Kelt supports innovative strategies, clean technology (including alternative energy and renewable energy), green products and utilizing lower emitting solutions to meet industry targets.
Water Management
As a producer, we ensure water conservation is mitigated and managed at all levels of our operations. Kelt assesses water related risks with our ongoing groundwater monitoring and surface water release programs.
Kelt aims to meet all reporting requirements throughout the water life cycle of oil and gas and associated activity. The end result will minimize the impact to the environment through sourcing water, water withdrawals from pre-defined points of diversion, water allocation and utilization during drilling and completions.
Land Conservation
Kelt ensures best practices when contributing to the oil and gas industry’s footprint. This includes creating an optimal path to reduce the size and duration of the footprint. Kelt works with industry by utilizing roads with multiple permit holders, landowner consultation, remediation of watercourse crossings, and construction of multi-well pads (verses single well sites) to maintain biodiversity, and to greatly reduce surface impacts and the effect on the ecosystem.

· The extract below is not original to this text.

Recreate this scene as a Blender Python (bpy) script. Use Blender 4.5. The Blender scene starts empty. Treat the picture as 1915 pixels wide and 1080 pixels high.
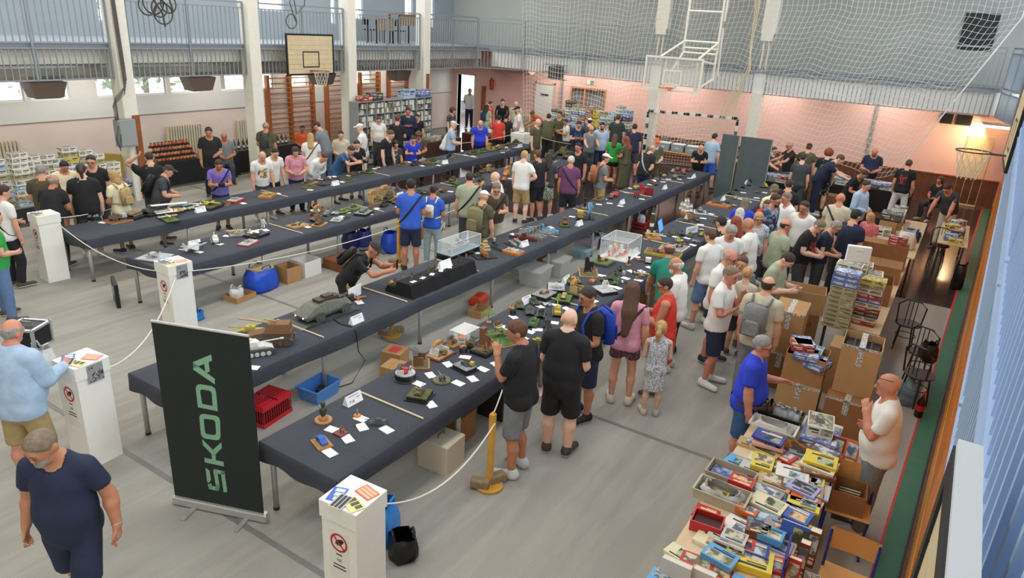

Kelt’s objective is to return sites back to a sustainable landscape that meets all abandonment and reclamation regulatory assessment requirements, which includes stabilization, contouring, maintenance, condition, reconstruction and revegetation.
Liability Management Programs
Decommissioning and restoration of oil and gas sites is regulated in Alberta by the Alberta Energy Regulator (“AER”) and in British Columbia by the BC Oil and Gas Commission (“BCOGC”). Permit holders are required to properly deactivate and abandon wells, facilities and pipelines, and restore disturbances to meet regulatory closure. The purpose of the Liability Management Rating (“LMR”) program is to ensure permit holders carry the financial risk of their operation through to regulatory closure by identifying those whose deemed liabilities exceed deemed assets (a LMR below 1.0) and to require security for the risk inherent in the calculation.
As at March 2, 2019, the AER calculated the industry average LMR in Alberta to be 4.84 and Kelt’s LMR was calculated to be 6.25, above the industry average. As at March 13, 2019, the BCOGC provided a monthly summary report and calculated Kelt (LNG)’s LMR to be 6.15.